The problem with Say’s Law in Keynesian economics, however, is that Keynes’s principles contradict the fundamental principle on which Say’s Law is based: that production is only for consumption.  To Keynes, production is for consumption and a source of financing for new capital formation.  Keynes therefore necessarily rejected Say’s Law to try and make his system work.
Further (and inserting a contradiction into Keynesian theory), labor production is for consumption, while capital production is for reinvestment.  Keynes avoided resolving the contradiction that if all production is due to labor, by what right does the owner of capital receive what is due to owners of labor?  The implication is that owners of capital are stealing what belongs to the real producers, or overcharging consumers for what others produce.  (Karl Marx, who also rejected Say’s Law, resolved this contradiction with his theory of surplus value.)
We will ignore the contradiction for the sake of the argument.  We also accept for the sake of the argument what we know to be wrong: that an excess of production over consumption is the sole source of financing for new capital formation, and that the purpose of new capital formation is to provide wage system jobs so that owners of labor can produce and therefore consume.

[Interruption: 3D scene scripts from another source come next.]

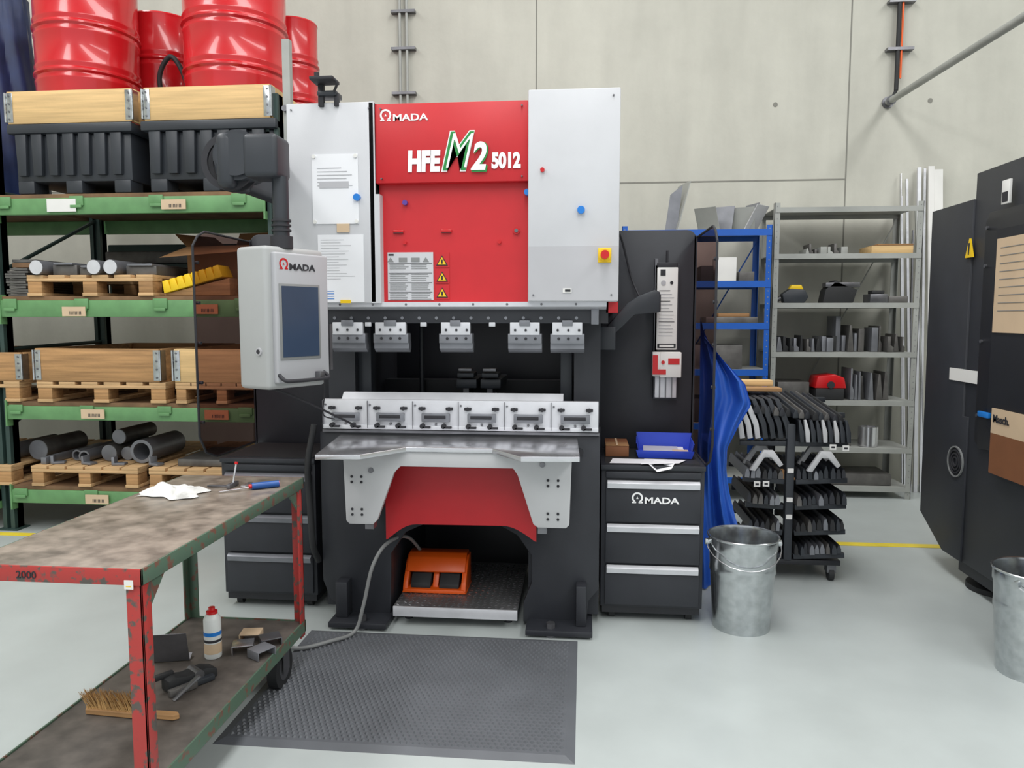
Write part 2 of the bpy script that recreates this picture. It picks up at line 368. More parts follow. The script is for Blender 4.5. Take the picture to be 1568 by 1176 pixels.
p.box(.058,.118,3.452,3.462,1.775,1.84,m_yel,.003);p.cyl((.088,3.44,1.808),(.088,3.456,1.808),.028,m_yel,24);p.cyl((.088,3.405,1.808),(.088,3.44,1.808),.019,m_ebut,20)
p.box(-.1,-.06,3.455,3.462,1.64,1.66,m_lab);p.box(-.09,-.065,3.453,3.456,1.645,1.655,m_ink)
p.box(-1.275,-1.055,3.48,3.484,1.965,2.285,m_paper);p.box(-1.255,-1.035,3.4815,3.4845,1.6,1.915,m_paper)
p.box(-1.16,-1.10,3.477,3.4835,1.925,1.965,m_labc)
p.box(-1.15,-1.10,3.477,3.4835,1.595,1.61,m_yel)
for i in range(15):
    p.box(-1.24,-1.24+R.uniform(.08,.18),3.4805,3.482,1.89-i*.013,1.892-i*.013,m_cover2)
for i in range(6):
    p.box(-1.25,-1.25+R.uniform(.1,.17),3.4785,3.481,2.22-i*.016,2.223-i*.016,m_cover2)
p.box(-1.24,-1.10,3.478,3.481,2.13,2.16,m_cover2)
for i in range(4): p.box(-1.24,-1.18,3.4805,3.482,1.65-i*.012,1.653-i*.012,m_blued)
for (x,z) in [(-1.265,2.275),(-1.065,2.275),(-1.265,1.975),(-1.065,1.975)]: p.cyl((x,3.474,z),(x,3.482,z),.009,m_lab,12)
p.box(-.935,-.715,3.536,3.5405,1.61,1.835,m_cover)
for r_ in range(4):
    for c_ in range(2):
        for k in range(4-(r_==0)):
            z=1.775-r_*.045-k*.009
            p.box(-.925+c_*.105,-.925+c_*.105+R.uniform(.07,.095),3.5345,3.537,z,z+.0025,m_cable)
    p.box(-.93,-.72,3.5342,3.537,1.782-r_*.045,1.7835-r_*.045,m_ink)
for x in (-.92,-.86,-.80,-.75): p.prism([(x-.015,1.79),(x+.015,1.79),(x,1.812)],'xz',3.534,3.537,m_cable) if x in(-.92,-.75) else p.box(x-.02,x+.02,3.534,3.537,1.79,1.81,m_cable)
p.box(-.93,-.905,3.534,3.537,1.82,1.828,m_ink)
for z in (1.775,1.70,1.625):
    p.box(-.705,-.638,3.536,3.5405,z-.012,z+.058,m_red)
    p.prism([(-.70,z-.003),(-.645,z-.003),(-.672,z+.044)],'xz',3.533,3.5365,m_ink)
    p.prism([(-.693,z+.001),(-.652,z+.001),(-.672,z+.037)],'xz',3.531,3.5335,m_yel)
    p.box(-.676,-.668,3.5295,3.5315,z+.006,z+.024,m_ink)
p.box(-1.25,-1.14,3.4,3.5,2.60,2.615,m_ink,.003);p.box(-1.235,-1.21,3.47,3.5,2.5,2.6,m_ink,.003);p.box(-1.16,-1.14,3.47,3.5,2.5,2.56,m_ink,.003);p.box(-1.235,-1.145,3.46,3.55,2.545,2.568,m_plast,.004);p.cyl((-1.22,3.42,2.615),(-1.22,3.42,2.635),.012,m_ink);p.tube([(-1.15,3.45,2.56),(-1.13,3.43,2.59),(-1.15,3.42,2.615)],.006,m_ink)
# lettering
p.logo(-.95,3.493,2.432,.045,m_txt,m_txt)
p.text('HFE',-.822,3.49,2.205,.122,m_txt,off=.0075,sx=.72,shear=.05,nm='model_text')
p.text('M',-.668,3.489,2.205,.245,m_txt,off=.0085,sx=.66,shear=.35,nm='model_letter_edge')
p.text('M',-.664,3.486,2.207,.24,m_txtg,off=.0045,sx=.66,shear=.35,nm='model_letter')
p.text('M',-.655,3.483,2.21,.235,m_txt,off=-.0035,sx=.66,shear=.35,nm='model_letter_inner')
p.text('2',-.522,3.482,2.198,.178,m_txtg,off=.006,sx=.8,shear=.2,nm='model_digit_edge')
p.text('2',-.525,3.479,2.205,.17,m_txt,off=.005,sx=.8,shear=.2,nm='model_digit')
p.text('5012',-.43,3.49,2.212,.092,m_txt,off=.005,sx=.72,nm='model_number')
p.text('AMADA EUROPE',-.175,3.266,.910,.012,m_ink,nm='plate_text')
HY=4.20
def hous(x0,x1,rc):
    p.prism(rrect(x0,x1,.70,2.0,.05,5,rc),'xz',HY,HY+.04,m_black,.003)
hous(.08,.60,(1,0,0,0));hous(-1.915,-1.31,(0,1,0,0))
p.box(.59,.605,HY,4.7,.70,1.97,m_black);p.box(-1.92,-1.905,HY,4.7,.70,1.97,m_black)
p.box(.08,.60,4.68,4.7,.70,1.97,m_black);p.box(-1.915,-1.31,4.68,4.7,.70,1.97,m_black)
for x in (.604,-1.922):
    pts=[(HY,.80),(3.74,.80),(3.63,.84),(3.57,.93),(3.57,1.88),(3.62,1.93),(3.69,1.96),(HY,1.96)]
    p.prism(pts,'yz',x,x+.005,m_smoke)
    p.tube([(x,a,b) for a,b in pts],.006,m_ink,8,1)
    for z in (1.0,1.2,1.4,1.6,1.8): p.cyl((x-.008,3.60,z),(x+.012,3.60,z),.008,m_plast,8)
p.G=Matrix.Translation((.442,4.16,1.446))@Matrix.Scale(1.09,4)@Matrix.Translation((-.405,-3.81,-1.455))
p.box(.345,.465,3.80,3.85,1.12,1.79,m_plast,.003);p.box(.352,.458,3.785,3.8,1.13,1.24,m_alu,.002)
for x in (.375,.405,.435): p.box(x-.003,x+.003,3.78,3.788,1.13,1.24,m_dsteel)
p.box(.355,.455,3.78,3.8,1.37,1.775,m_lab,.003)
for i in range(14):
    p.box(.365,.365+R.uniform(.05,.08),3.778,3.781,1.66-i*.017,1.6625-i*.017,m_cover2 if i%3 else m_ink)
p.box(.37,.395,3.778,3.781,1.735,1.765,m_ink);p.cyl((.385,3.777,1.7),(.385,3.781,1.7),.012,m_cover2,16);p.cyl((.425,3.777,1.7),(.425,3.781,1.7),.008,m_ink,16)
p.box(.335,.375,3.74,3.79,1.24,1.36,m_lab,.004);p.box(.37,.475,3.735,3.79,1.235,1.36,m_lab,.005);p.box(.335,.4,3.732,3.736,1.25,1.275,m_ebut);p.box(.335,.36,3.732,3.736,1.275,1.345,m_ebut)
p.box(.41,.465,3.732,3.736,1.30,1.33,m_ebut);p.cyl((.385,3.73,1.31),(.385,3.737,1.31),.009,m_ebut,12)
p.box(.355,.455,3.79,3.83,1.775,1.80,m_ink,.004);p.cyl((.405,3.82,1.79),(.405,3.82,1.86),.006,m_ink);p.box(.345,.36,3.8,3.84,1.36,1.82,m_dsteel)
p.box(.36,.45,3.778,3.781,1.378,1.40,m_ink);p.box(.37,.44,3.776,3.779,1.384,1.394,m_lab)
p.G=None
p.prism([(.09,1.44),(.12,1.41),(.20,1.48),(.26,1.54),(.39,1.555),(.39,1.66),(.36,1.67),(.28,1.64),(.22,1.60),(.1,1.46)],'xz',3.98,4.06,m_plast,.006)
p.box(.07,.16,3.9,4.08,1.36,1.48,m_plast,.006);p.box(.33,.40,4.04,4.16,1.56,1.65,m_plast,.004)
p.tube([(.16,4.0,2.0),(.2,4.1,1.92),(.25,4.17,1.75),(.3,4.1,1.62)],.006,m_ink)
p.tube([(-1.33,3.58,1.0),(-1.36,3.56,.8),(-1.35,3.55,.6),(-1.34,3.55,.4),(-1.33,3.6,.3)],.016,m_rub)
p.cyl((-.02,3.585,.88),(-.02,3.602,.88),.02,m_ink,16)
p.cyl((-.55,4.42,.42),(-.55,4.45,.42),.02,m_dsteel)
p.done()
# ---------------- STEP + PEDAL
f=B('tread_plate_step')
f.box(-.935,-.315,3.55,4.25,.085,.10,m_tread,.002);f.box(-.935,-.315,3.54,3.55,.05,.10,m_alu,.002)
for i in range(20):
    for j in range(21):
        x=-.92+i*.031;y=3.57+j*.032;s=1 if (i+j)%2 else -1
        f.raw([(x-.011,y-.008*s,.1),(x+.003*s,y-.004,.1),(x+.011,y+.008*s,.1),(x-.003*s,y+.004,.1),(x,y,.1035)],[(0,1,4),(1,2,4),(2,3,4),(3,0,4)],m_steel)
for x in (-.88,-.37):
    for y in (3.65,4.1): f.cyl((x,y,0),(x,y,.086),.02,m_ink)
f.done()
f=B('foot_pedal')
f.G=TR(-.765,3.72,.104)
f.prism([(-.17,0),(.17,0),(.155,.02),(-.155,.02)],'xz',0,.2,m_orange,.004)
for x0,x1 in ((-.165,-.14),(.14,.165)): f.prism([(.0,.0),(.02,.05),(.10,.14),(.14,.165),(.20,.165),(.2,.0)],'yz',x0,x1,m_orange,.004)
f.prism([(.05,.10),(.10,.16),(.13,.178),(.2,.178),(.2,.0),(.185,.0),(.185,.15),(.13,.16),(.06,.09)],'yz',-.155,.155,m_orange,.004)
f.prism([(.03,.0),(.10,.12),(.10,.0)],'yz',-.015,.015,m_orange,.003)
for x in (-.075,.075):
    f.prism([(.02,.02),(.025,.04),(.10,.115),(.16,.115),(.16,.02)],'yz',x-.052,x+.052,m_rub,.004)
f.G=None
f.done()
f=B('foot_pedal_cable')
f.tube([(-.86,3.96,.22),(-.9,3.72,.40),(-.95,3.5,.43),(-1.0,3.42,.34),(-1.04,3.40,.16),(-1.08,3.38,.034),(-1.16,3.28,.028),(-1.3,3.2,.022),(-1.42,3.35,.012)],.009,m_cable)
f.done()
# ---------------- MAT
mt=B('anti_fatigue_mat')
x0,x1,y0,y1=-1.32,-.02,2.46,3.45
b0=[(x0,y0,0),(x1,y0,0),(x1,y1,0),(x0,y1,0)];e=.035
b1=[(x0+e,y0+e,.011),(x1-e,y0+e,.011),(x1-e,y1-e,.011),(x0+e,y1-e,.011)]
mt.raw(b0+b1,[(0,1,5,4),(1,2,6,5),(2,3,7,6),(3,0,4,7),(4,5,6,7),(3,2,1,0)],m_mat)
nx=52;ny=40
for i in range(nx):
    for j in range(ny):
        x=x0+e+.008+(i+.25+.5*(j%2))*(x1-x0-2*e-.016)/nx;y=y0+e+.01+(j+.5)*(y1-y0-2*e-.02)/ny;r=.0095
        mt.raw([(x-r,y,.011),(x,y-r,.011),(x+r,y,.011),(x,y+r,.011),(x-r*.4,y,.0175),(x,y-r*.4,.0175),(x+r*.4,y,.0175),(x,y+r*.4,.0175)],[(0,1,5,4),(1,2,6,5),(2,3,7,6),(3,0,4,7),(4,5,6,7)],m_mat)
mt.done(smooth=False)
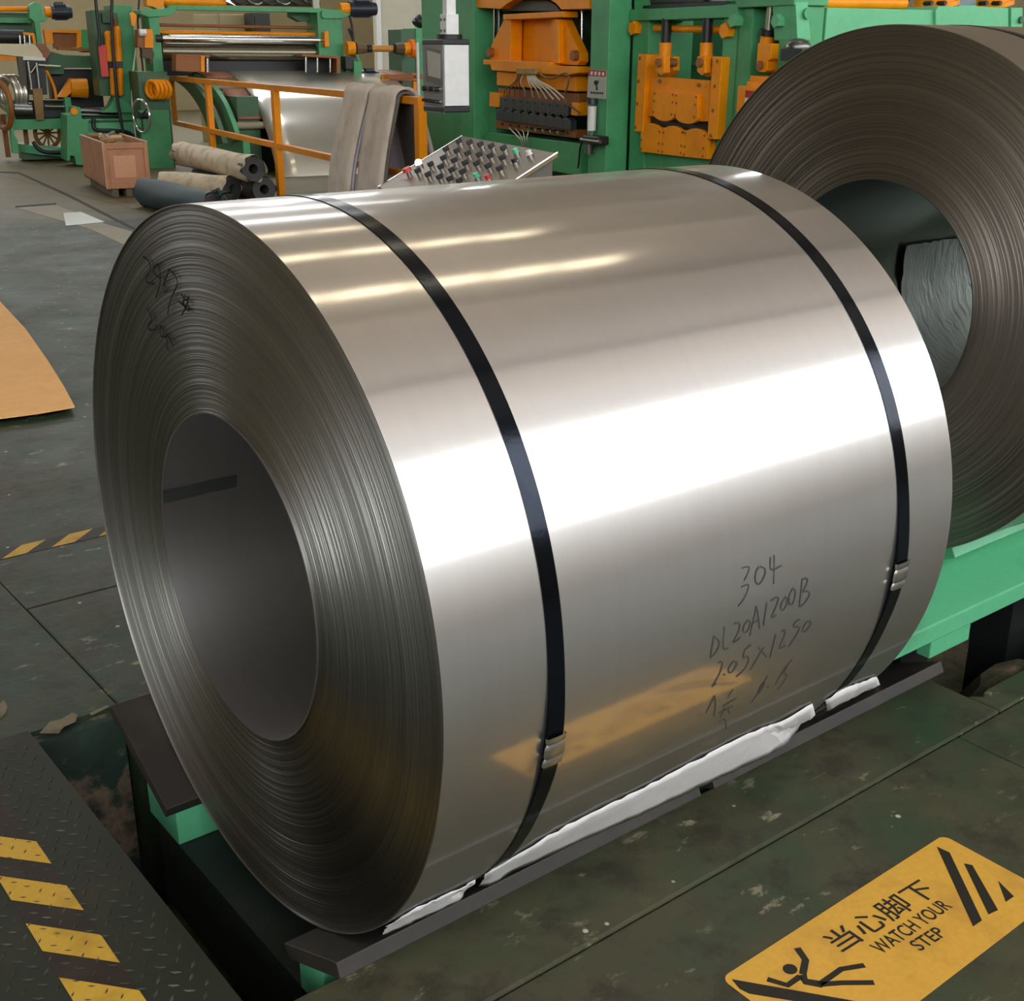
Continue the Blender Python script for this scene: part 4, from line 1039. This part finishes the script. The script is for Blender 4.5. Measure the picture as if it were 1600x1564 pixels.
MB().box((UL-.3,13.9,0),(UL-.02,15.3,.95),W).build('pedestal', GREEN_DARK, table); MB().box((UL+.05,14.3,0),(URR-.1,15.2,.9),W).build('table_body', BLACK, table)
follow(2, iz(1.12), URR-UL+.01, URR-UL+.35, .02, .02, 'rust_plate', RUSTPLATE)
MB().box((UL-.34,13.6,.05),(UL-.25,14.9,.5),W).build('shelf', GREEN, table, bevel=.005)

# ---- railing with felt blankets
UFN = 3.5
rail = thing('orange_railing', 'orange square tube railing in front of the steel strip', 'railing', W(UFN, 11, 0))
def bar(p, q, w, name):
    p = UV(p); q = UV(q); 
    if abs(p.z-q.z) > .5: 
        vv = (p.y+q.y)/2; MB().box((UFN-w/2,vv-w/2,min(p.z,q.z)),(UFN+w/2,vv+w/2,max(p.z,q.z)),W).build(name, ORANGE, rail, bevel=.004)
    else:
        MB().box((UFN-w/2,min(p.y,q.y),(p.z+q.z)/2-w/2),(UFN+w/2,max(p.y,q.y),(p.z+q.z)/2+w/2),W).build(name, ORANGE, rail, bevel=.004)
v_l, v_m, v_n, v_r = UV(Pu(271,160,UFN)).y, UV(Pu(327,160,UFN)).y, UV(Pu(433,200,UFN)).y, UV(Pu(657,190,UFN)).y
ZR, ZL = 1.135, .545
MB().box((UFN-.03,v_r-.03,ZR-.03),(UFN+.03,v_l+.04,ZR+.03),W).build('top_rail', ORANGE, rail, bevel=.004)
MB().box((UFN-.03,v_r-.03,ZL-.03),(UFN+.03,v_l+.04,ZL+.03),W).build('lower_rail', ORANGE, rail, bevel=.004)
MB().box((UFN-.03,v_l-.04,ZL),(UFN+.03,v_l+.04,ZR),W).build('end_post', ORANGE, rail, bevel=.004)
for v in (v_m, v_n, v_r): MB().box((UFN-.035,v-.05,0),(UFN+.035,v+.05,ZR-.03),W).build('post', ORANGE, rail, bevel=.004)
def blanket(xl, xr, label, zfront, zback, mt, mt_in, bulge, seed):
    va, vb2 = UV(Pu(xl,200,UFN)).y, UV(Pu(xr,200,UFN)).y
    t = thing('felt_blanket', label, 'blanket', W(UFN, (va+vb2)/2, ZR), 'felt blankets draped on the railing')
    rnd = random.Random(seed); th = .035
    def layer(off, zf, zb, name, mat_, du):
        rows = []
        prof = []
        n = 10
        for i in range(n+1): prof.append((-(.06+off+bulge*math.sin(math.pi*.5*(1-i/n))), zf+(ZR-.02-zf)*i/n))
        for i in range(1, 9): a = math.pi-math.pi*i/9; prof.append(((.06+off)*math.cos(a), ZR+(.045+off)*math.sin(a)))
        for i in range(n+1): prof.append((.06+off+bulge*math.sin(math.pi*.5*i/n), ZR-.02+(zb-ZR+.02)*i/n))
        for k in range(7):
            f = k/6; vv = va+(vb2-va)*f; w = .012*math.sin(k*2.1+seed)
            rows.append([W(UFN+u+w*(1-max(0,min(1,(z-.4)/.7))), vv+.01*math.sin(3*z+seed), z+.008*math.sin(k*1.7+seed)) for u, z in prof])
        o = MB().grid(rows).build(name, mat_, t, smooth=60); sd = o.modifiers.new('thick','SOLIDIFY'); sd.thickness = .022; sd.offset = 1
    layer(.0, zfront+.03, zback, 'inner_layer', mt_in, 0)
    layer(.035, zfront, zback+.1, 'outer_layer', mt, 0)
blanket(558, 592, 'stained grey felt blanket with lilac lining draped over the railing, left one', .16, .3, FELT, LILAC, .20, 1)
blanket(597, 636, 'grey felt blanket with dark lining draped over the railing, right one', .14, .22, FELT, FELTIN, .16, 2)

# ---- rolls of wrapping stock on the floor
def roll(px0, px1, z, r, mt, label, torn=False, bore=.05):
    a = Pz(px0[0], px0[1], z); b = Pz(px1[0], px1[1], z)
    t = thing('material_roll', label, 'roll', ((a+b)/2).xy.to_3d(), 'rolls stacked by the railing')
    w = (b-a).normalized()
    MB().pipe(a, b, r, bore, 28).build('roll_core', COREGREY, t, smooth=40)
    rows = []; n = 28; p_ = w.orthogonal().normalized(); q_ = w.cross(p_); rnd = random.Random(len(label))
    L = (b-a).length
    for k in range(9):
        f = -.01+(1.0 if not torn else 1.02)*k/8
        row = []
        for i in range(n+1):
            h = 2*math.pi*(i % n)/n; rr = r+.008+.006*math.sin(3*h+k)+(.012*math.sin(7*h) if torn and k in (0,8) else 0)
            ff = f+(.02*math.sin(5*h+2) if k in (0,8) else 0)
            row.append(a+w*(L*ff)+(p_*math.cos(h)+q_*math.sin(h))*rr)
        rows.append(row)
    MB().grid(rows).build('wrapping', mt, t, smooth=60)
    return a, b, t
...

Given these errors, however, Keynes concluded it is essential as technology advances and becomes increasingly expensive that there be a very small class of persons so rich that they cannot possibly consume all the production churned out by their capital, and necessarily reinvest the surplus in new capital.  The investor’s function, therefore, is to provide financing for new capital formation, not income for consumption.  Any investor who consumes anything more than an insignificant portion of the income his or her capital generates is a “functionless investor.”